Chuck Schumer says Trump's speeches are "not attached to his own reality"
Senate Minority Leader Chuck Schumer suggested Wednesday that President Trump isn’t following through on the promises he made, which the president outlined in his first address to Congress Tuesday night.
“With Donald Trump, the speeches don’t mean very much because what he says in his campaign, at the inauguration, last night -- aren’t attached to his own reality,” the New York Democrat said in an interview on “CBS This Morning.”
“His speeches are populist. They’re aimed at the working folks who supported him. But his governing and what he does is hard-right, favoring special interests over the working class,” he added.

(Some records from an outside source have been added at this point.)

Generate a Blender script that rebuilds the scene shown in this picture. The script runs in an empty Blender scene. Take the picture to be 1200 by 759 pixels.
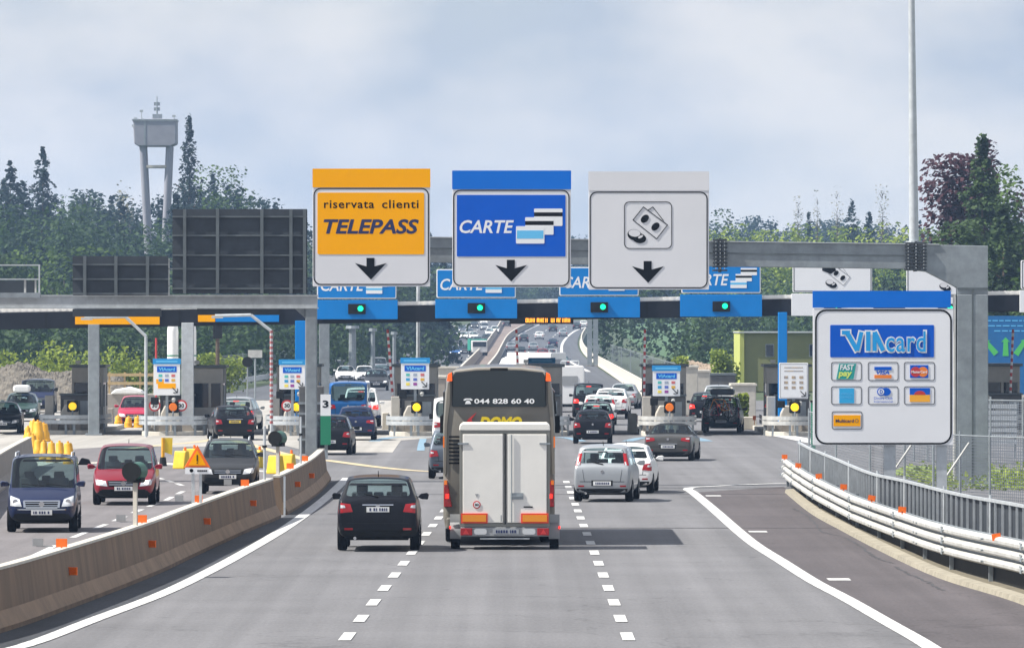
import bpy, bmesh, math, random
import numpy as np
from mathutils import Vector, Matrix
from mathutils.bvhtree import BVHTree
PI = math.pi
R = math.radians
random.seed(7)
rng = np.random.default_rng(11)
sc = bpy.context.scene
C = sc.collection

# ------------------------------------------------------------------ camera and measuring
# distances are written in units of K metres; F is the picture's focal length in pixels per such unit
F, CX, CY, CAMZ, K = 2400.0, 600.0, 379.5, 5.0, 3.4
cam = bpy.data.cameras.new('camera')
cam.lens = 72.0*K; cam.sensor_width = 36.0; cam.clip_end = 15000; cam.clip_start = 1
co = bpy.data.objects.new('camera', cam); C.objects.link(co)
co.location = (0, 0, CAMZ); co.rotation_euler = (PI/2, 0, 0)
sc.camera = co

PROF = [(-80, 0), (130, 0), (200, .05), (260, .2), (324, .8), (360, 1.9), (400, 3.7), (450, 6.0), (500, 7.4), (600, 8.2), (1600, 9)]
_px = np.array([p[0] for p in PROF], float); _pz = np.array([p[1] for p in PROF], float)
def base_z(y):
    a = 0; y = y/K
    for k in (-20, -10, 0, 10, 20):
        a += float(np.interp(y + k, _px, _pz))
    return a / 5
def ss(t):
    t = max(0.0, min(1.0, t)); return t*t*(3-2*t)
def terrain(x, y):
    z = base_z(y); y = y/K
    z += 13*ss((-x-24)/38)*ss((y-185)/130)
    z += 9*ss((x-27)/40)*ss((y-230)/120)
    z += 8*ss((y-475)/140)
    z += .35*math.sin(x*.06+1.3)*math.sin(y*.045)*ss((abs(x)-26)/20)*ss((y-60)/100)
    return z
def W(px, py, d):
    return Vector(((px-CX)/F*d, d*K, CAMZ-(py-CY)/F*d))
def G(px, py, dz=0.0):
    k = (py-CY)/F
    d = 20.0
    prev = None
    while d < 620:
        g = CAMZ-k*d-base_z(d*K)
        if g <= 0:
            break
        d += .5 if d < 130 else 1.0
    lo, hi = d-1.0, d
    for _ in range(18):
        m = (lo+hi)/2
        if CAMZ-k*m-base_z(m*K) > 0: lo = m
        else: hi = m
    d = (lo+hi)/2
    return Vector(((px-CX)/F*d, d*K, base_z(d*K)+dz))
def PX(p): return p.x/p.y*K*F+CX
def X(px, d): return (px-CX)/F*d
def Z(py, d): return CAMZ-(py-CY)/F*d

# ------------------------------------------------------------------ materials
MATS = {}
def mat(name, col, rough=.6, metal=0., noise=0., nscale=3., bump=0., bscale=40., coat=0., emit=0., spec=.5, col2=None, streak=False):
    if name in MATS: return MATS[name]
    m = bpy.data.materials.new(name); m.use_nodes = True
    nt = m.node_tree; N = nt.nodes; L = nt.links
    b = N['Principled BSDF']
    b.inputs['Base Color'].default_value = (*col, 1)
    b.inputs['Roughness'].default_value = rough
    b.inputs['Metallic'].default_value = metal
    b.inputs['Specular IOR Level'].default_value = spec
    if coat: b.inputs['Coat Weight'].default_value = coat; b.inputs['Coat Roughness'].default_value = .05
    if emit:
        b.inputs['Emission Color'].default_value = (*col, 1); b.inputs['Emission Strength'].default_value = emit
    tc = N.new('ShaderNodeTexCoord')
    if noise or col2:
        mp = N.new('ShaderNodeMapping'); L.new(tc.outputs['Object'], mp.inputs[0])
        if streak: mp.inputs['Scale'].default_value = (1, 1, .15)
        n = N.new('ShaderNodeTexNoise'); n.inputs['Scale'].default_value = nscale; n.inputs['Detail'].default_value = 8
        n.inputs['Roughness'].default_value = .65
        L.new(mp.outputs[0], n.inputs['Vector'])
        cr = N.new('ShaderNodeValToRGB')
        cr.color_ramp.elements[0].position = .3; cr.color_ramp.elements[1].position = .7
        c2 = col2 if col2 else tuple(min(1, c*(1+noise)) for c in col)
        c1 = tuple(c*(1-noise) for c in col) if not col2 else col
        cr.color_ramp.elements[0].color = (*c1, 1); cr.color_ramp.elements[1].color = (*c2, 1)
        L.new(n.outputs[0], cr.inputs[0]); L.new(cr.outputs[0], b.inputs['Base Color'])
        mr = N.new('ShaderNodeMapRange'); mr.inputs[3].default_value = max(0, rough-.08); mr.inputs[4].default_value = min(1, rough+.1)
        L.new(n.outputs[0], mr.inputs[0]); L.new(mr.outputs[0], b.inputs['Roughness'])
    if bump:
        n2 = N.new('ShaderNodeTexNoise'); n2.inputs['Scale'].default_value = bscale; n2.inputs['Detail'].default_value = 4
        L.new(tc.outputs['Object'], n2.inputs['Vector'])
        bp = N.new('ShaderNodeBump'); bp.inputs['Strength'].default_value = bump; bp.inputs['Distance'].default_value = .02
        L.new(n2.outputs[0], bp.inputs['Height']); L.new(bp.outputs[0], b.inputs['Normal'])
    MATS[name] = m
    return m

def asphalt(name, col, amt=.12, warm=(1, 1, 1), cracks=True):
    m = bpy.data.materials.new(name); m.use_nodes = True
    nt = m.node_tree; N = nt.nodes; L = nt.links; b = N['Principled BSDF']
    tc = N.new('ShaderNodeTexCoord')
    mp = N.new('ShaderNodeMapping'); mp.inputs['Scale'].default_value = (1, .035, 1); L.new(tc.outputs['Object'], mp.inputs[0])
    n1 = N.new('ShaderNodeTexNoise'); n1.inputs['Scale'].default_value = .9; n1.inputs['Detail'].default_value = 6; L.new(mp.outputs[0], n1.inputs['Vector'])
    n2 = N.new('ShaderNodeTexNoise'); n2.inputs['Scale'].default_value = .22; n2.inputs['Detail'].default_value = 7; L.new(tc.outputs['Object'], n2.inputs['Vector'])
    n3 = N.new('ShaderNodeTexNoise'); n3.inputs['Scale'].default_value = 18; n3.inputs['Detail'].default_value = 4; mp3 = N.new('ShaderNodeMapping'); mp3.inputs['Scale'].default_value = (1, .14, 1); L.new(tc.outputs['Object'], mp3.inputs[0]); L.new(mp3.outputs[0], n3.inputs['Vector'])
    a = N.new('ShaderNodeMath'); a.operation = 'ADD'; L.new(n1.outputs[0], a.inputs[0]); L.new(n2.outputs[0], a.inputs[1])
    a2 = N.new('ShaderNodeMath'); a2.operation = 'MULTIPLY_ADD'; a2.inputs[1].default_value = .9; L.new(n3.outputs[0], a2.inputs[0]); L.new(a.outputs[0], a2.inputs[2])
    cr = N.new('ShaderNodeMapRange'); cr.inputs[1].default_value = 1.0; cr.inputs[2].default_value = 1.9
    cr.inputs[3].default_value = 1-amt*1.6; cr.inputs[4].default_value = 1+amt*1.6
    L.new(a2.outputs[0], cr.inputs[0])
    last = cr.outputs[0]
    mp4 = N.new('ShaderNodeMapping'); mp4.inputs['Scale'].default_value = (1.5, .005, 1); L.new(tc.outputs['Object'], mp4.inputs[0])
    n4 = N.new('ShaderNodeTexNoise'); n4.inputs['Scale'].default_value = 1; n4.inputs['Detail'].default_value = 3; L.new(mp4.outputs[0], n4.inputs['Vector'])
    r4 = N.new('ShaderNodeMapRange'); r4.inputs[1].default_value = .3; r4.inputs[2].default_value = .7; r4.inputs[3].default_value = .86; r4.inputs[4].default_value = 1.12; L.new(n4.outputs[0], r4.inputs[0])
    m4 = N.new('ShaderNodeMath'); m4.operation = 'MULTIPLY'; L.new(last, m4.inputs[0]); L.new(r4.outputs[0], m4.inputs[1]); last = m4.outputs[0]
    n5 = N.new('ShaderNodeTexNoise'); n5.inputs['Scale'].default_value = 1.3; n5.inputs['Detail'].default_value = 2
    mp5 = N.new('ShaderNodeMapping'); mp5.inputs['Scale'].default_value = (1, .25, 1); L.new(tc.outputs['Object'], mp5.inputs[0]); L.new(mp5.outputs[0], n5.inputs['Vector'])
    r5 = N.new('ShaderNodeMapRange'); r5.inputs[1].default_value = .70; r5.inputs[2].default_value = .76; r5.inputs[3].default_value = 1; r5.inputs[4].default_value = .80; L.new(n5.outputs[0], r5.inputs[0])
    m5 = N.new('ShaderNodeMath'); m5.operation = 'MULTIPLY'; L.new(last, m5.inputs[0]); L.new(r5.outputs[0], m5.inputs[1]); last = m5.outputs[0]
    if cracks:
        vo = N.new('ShaderNodeTexVoronoi'); vo.feature = 'DISTANCE_TO_EDGE'; vo.inputs['Scale'].default_value = .11
        nw = N.new('ShaderNodeTexNoise'); nw.inputs['Scale'].default_value = .6; nw.inputs['Detail'].default_value = 5
        L.new(tc.outputs['Object'], nw.inputs['Vector'])
        vm = N.new('ShaderNodeVectorMath'); vm.operation = 'MULTIPLY_ADD'; vm.inputs[1].default_value = (3, 3, 3)
        L.new(nw.outputs[1], vm.inputs[0]); L.new(tc.outputs['Object'], vm.inputs[2]); L.new(vm.outputs[0], vo.inputs['Vector'])
        c2 = N.new('ShaderNodeMapRange'); c2.inputs[1].default_value = 0; c2.inputs[2].default_value = .006; c2.inputs[3].default_value = .72; c2.inputs[4].default_value = 1
        L.new(vo.outputs['Distance'], c2.inputs[0])
        mm = N.new('ShaderNodeMath'); mm.operation = 'MULTIPLY'; L.new(last, mm.inputs[0]); L.new(c2.outputs[0], mm.inputs[1]); last = mm.outputs[0]
    mx = N.new('ShaderNodeVectorMath'); mx.operation = 'SCALE'; mx.inputs[0].default_value = col
    L.new(last, mx.inputs['Scale']); L.new(mx.outputs[0], b.inputs['Base Color'])
    b.inputs['Roughness'].default_value = .85; b.inputs['Specular IOR Level'].default_value = .3
    bp = N.new('ShaderNodeBump'); bp.inputs['Strength'].default_value = .35; bp.inputs['Distance'].default_value = .01
    L.new(n3.outputs[0], bp.inputs['Height']); L.new(bp.outputs[0], b.inputs['Normal'])
    MATS[name] = m
    return m

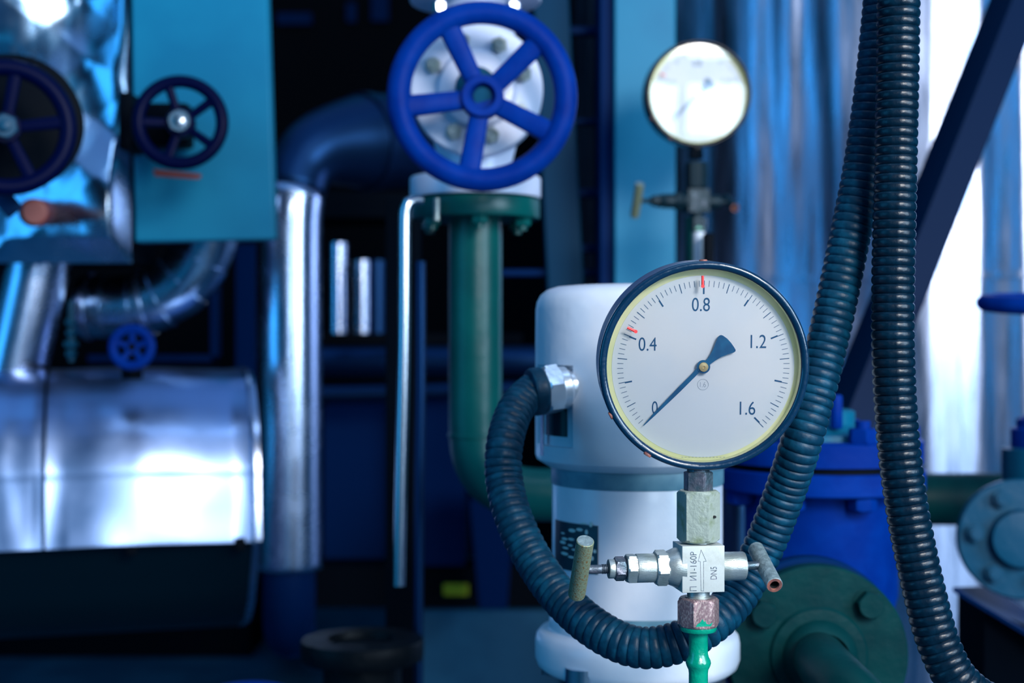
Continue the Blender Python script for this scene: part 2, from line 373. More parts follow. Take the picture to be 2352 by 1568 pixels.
# ================================================================== needle valve under the gauge
YAW = math.radians(8)
def lx(px): return ((px-1176)*1.13/F - 428*1.13/F)/(math.cos(YAW)-(px-1176)*math.sin(YAW)/F)
def make_valve():
    base = P(1604, 1300, 1.13)
    t = thing('needle_valve', 'small block steel needle valve with two T handles below the sharp gauge', 'valve', base, YAW)
    k = 1.13/F; K = lambda n: n*k
    def z(py): return (1300-py)*k
    U = Vector((1, 0, 0)); V = Vector((0, 0, 1)); N = Vector((0, -1, 0))
    hx, hy, hz = .0171, .015, .0183
    b = MB(); b.box((0, 0, 0), (2*hx, 2*hy, 2*hz), bev=.0006); body = b.build('valve_body', M_steelface, t, world=False)
    fk = 1.115/F
    def fp(px, py): return Vector(((px-1616)*fk*1.01, -hy, -(py-1307.5)*fk))
    b = MB()
    b.text('\u041f  \u04181-160P', K(16), fp(1592, 1312), U, V, N, .00006, .86, PI/2)
    b.text('DN5', K(15), fp(1640, 1317), U, V, N, .00006, .70, PI/2)
    b.build('engraved_lettering', M_steeldark, body, world=False, smooth=False)
    b = MB(); A = [(1610.5, 1263), (1603.5, 1289), (1608.5, 1289.5), (1610.5, 1357), (1616.5, 1357.5), (1616.5, 1289.5), (1622.5, 1289.5), (1610.5, 1263)]
    for p, q in zip(A, A[1:]):
        a = fp(*p); c = fp(*q); d = (c-a).normalized(); s_ = d.cross(N)*.00016; a = a-d*.0001; c = c+d*.0001; L = N*.00006
        b.add([a-s_+L, c-s_+L, c+s_+L, a+s_+L], [(0, 1, 2, 3)])
    b.build('engraved_arrow', M_steeldark, body, world=False, smooth=False)
    # upper coupling
    b = MB(); b.hexn((0, 0, z(1242.5)), (0, 0, z(1125)), K(49.5), rot=math.radians(20-8)-0.0, ch=.13, hint=(0, -1, 0)); 
    cp = b.build('coupling_nut', M_steelstain, t, world=False, ang=25, label='long stained hexagon coupling')
    a1 = math.radians(20+30); 
    b = MB(); b.cyl((K(27), -K(31), z(1183)), (K(29), -K(37.5), z(1183)), K(3.2), segs=16); b.build('vent_hole', M_black, cp, world=False)
    b = MB(); b.cyl((0, 0, z(1250)), (0, 0, z(1241)), K(22), segs=40); b.cyl((0, 0, z(1246)), (0, 0, z(1242)), K(30), segs=40); b.build('threaded_neck', M_steel, t, world=False)
    # lower nut
    b = MB(); b.lathe([(K(27), z(1380)), (K(27), z(1374)), (K(29), z(1373)), (K(29), z(1369)), (K(26), z(1368)), (K(26), z(1350))], (0, 0, 0), (0, 0, 1), 40); b.build('threaded_neck', M_steel, t, world=False)
    b = MB(); b.hexn((0, 0, z(1438)), (0, 0, z(1371)), K(49.5), rot=math.radians(-20-8), ch=.15, hint=(0, -1, 0)); ln_ = b.build('lower_nut', M_rustnut, t, world=False, ang=25, label='rusty hexagon nut')
    fa = math.radians(2.5); fn = Vector((math.sin(fa), -math.cos(fa), 0)); ft = Vector((math.cos(fa), math.sin(fa), 0)); ap = K(49.5)*math.cos(PI/6)
    def np_(u, y): return fn*(ap+.00003) + ft*K(u) + Vector((0, 0, z(y)))
    b = MB(); b.prism([np_(-20, 1430), np_(-16, 1424), np_(-10, 1421), np_(-4, 1413), np_(0, 1420), np_(3, 1417), np_(5, 1424), np_(12, 1426), np_(20, 1421), np_(16, 1430)], fn*.0001); b.build('paint_splash', M_green, ln_, world=False, label='green paint splash on the rusty nut')
    # bonnet chain to the left
    zc = z(1301.5)
    def seg(kind, x0, x1, r, m, name, rot=0.0, bev=.06, parent=None):
        a = (lx(x1), 0, zc); c = (lx(x0), 0, zc); b = MB()
        if kind == 'hex': b.hexn(a, c, K(r), rot=rot, ch=.12)
        else: b.cyl(a, c, K(r), segs=48, bev=K(r)*bev)
        return b.build(name, m, parent or t, world=False, ang=25)
    b = MB(); b.lathe([(K(46), 0), (K(45), lx(1566)-lx(1548)), (K(40), lx(1566)-lx(1536)), (K(36), lx(1566)-lx(1526))], (lx(1567), 0, zc), (-1, 0, 0), 48)
    b.build('bonnet_base', M_steel, t, world=False, ang=25)
    seg('hex', 1503, 1533, 42, M_steel, 'bonnet_nut', rot=.35)
    seg('cyl', 1460, 1506, 33, M_steel, 'bonnet')
    seg('hex', 1437, 1462, 35, M_steel, 'packing_nut', rot=.5)
    seg('cyl', 1432, 1440, 22, M_steeldark, 'gland_neck')
    seg('hex', 1411, 1435, 28, M_steeldark, 'gland_nut', rot=.2)
    seg('cyl', 1397, 1413, 22, M_steel, 'gland_collar')
    b = MB(); b.cyl((lx(1400), 0, zc), (lx(1340), 0, zc), K(10), segs=24)
    for i in range(5): x = lx(1399-i*3.6); b.lathe([(K(9.5), 0), (K(11.8), K(1.2)), (K(9.5), K(2.6))], (x, 0, zc), (-1, 0, 0), 24)
    b.build('stem', M_steeldark, t, world=False)
    def handle(cx, dr, L, m, capm, cz, hole=False, r=20.0):
        dr = Vector(dr).normalized(); c = Vector((cx, 0, cz)); a = c - dr*L/2; b = MB(); R = K(r)
        if hole:
            b.lathe([(R-.0006, 0), (R, .0008), (R, L-.0006), (R-.0005, L)], a, dr, 40, cap=False)
            b.lathe([(0.0001, 0), (R-.0006, 0)], a, dr, 40, cap=False)
            hb = b.build('handle', m, t, world=False)
            b = MB(); b.lathe([(R-.0005, L), (K(11), L), (K(10), L-.0012)], a, dr, 40, cap=False); b.build('end_ring', capm, hb, world=False, label='bare rusty end of the handle')
            b = MB(); b.lathe([(K(10), L-.0011), (K(9), L-.012), (0.0001, L-.0125)], a, dr, 40, cap=False); b.build('bore', M_black, hb, world=False)
        else:
            b.lathe([(R*.7, 0), (R*.93, .0008), (R, .0030), (R, L-.0005), (R-.0005, L)], a, dr, 40); hb = b.build('handle', m, t, world=False)
            b = MB(); b.cyl(a+dr*L, a+dr*(L+.0001), R-.0006, segs=40); b.build('end_face', capm, hb, world=False, label='smooth grey end of the handle')
        return hb
    th = math.radians(33)
    handle(lx(1334), (0.02, -math.sin(th), math.cos(th)), .058, M_handle, M_handle2, z(1300))
    b = MB(); b.cyl((hx-.0005, 0, zc), (lx(1710), 0, zc), K(33), segs=56, bev=.0014); b.build('plug', M_steel, t, world=False)
    b = MB(); b.cyl((lx(1708), 0, zc), (lx(1752), 0, zc), K(9.5), segs=24); b.build('stem', M_steeldark, t, world=False)
    handle(lx(1757), (-.02, -.90, -.37), .056, M_handle2, M_rust, zc-.001, True, 19.0)
    return t
valve = make_valve()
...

Schumer said that Mr. Trump discussed his desire for an infrastructure plan, but that the president hasn’t reached out to Democrats after they unveiled a proposal last month.
“We haven’t heard a peep out of him,” Schumer said.
Schumer also noted that the president is promising to be tough on trade, and yet he hasn’t fulfilled his campaign promise to label China a currency manipulator.
“Actions speak louder than words,” Schumer said. “He has not done anything to unite. He’s not calling us saying, ‘What do you think?’ He’s not making his proposals down the middle.”
Asked more specifically about the president’s $1 trillion infrastructure plan involving public-private partnerships, Schumer suggested Democrats would oppose it. He said that the plan the president’s advisers have floated involve 82 cents on the dollar going to financiers, which he said would leave very little money to build roads and it would require tolls to pay back the private lenders.
“We can’t work with that,” Schumer said.
On Tuesday night, when the president brought up the creation of a new Victims of Immigration Crime Engagement, known as VOICE, there were audible groans from Democrats in the House chamber.
“I think that office is ridiculous,” Schumer told CBS. “The overwhelmingly majority of immigrants are law-abiding.”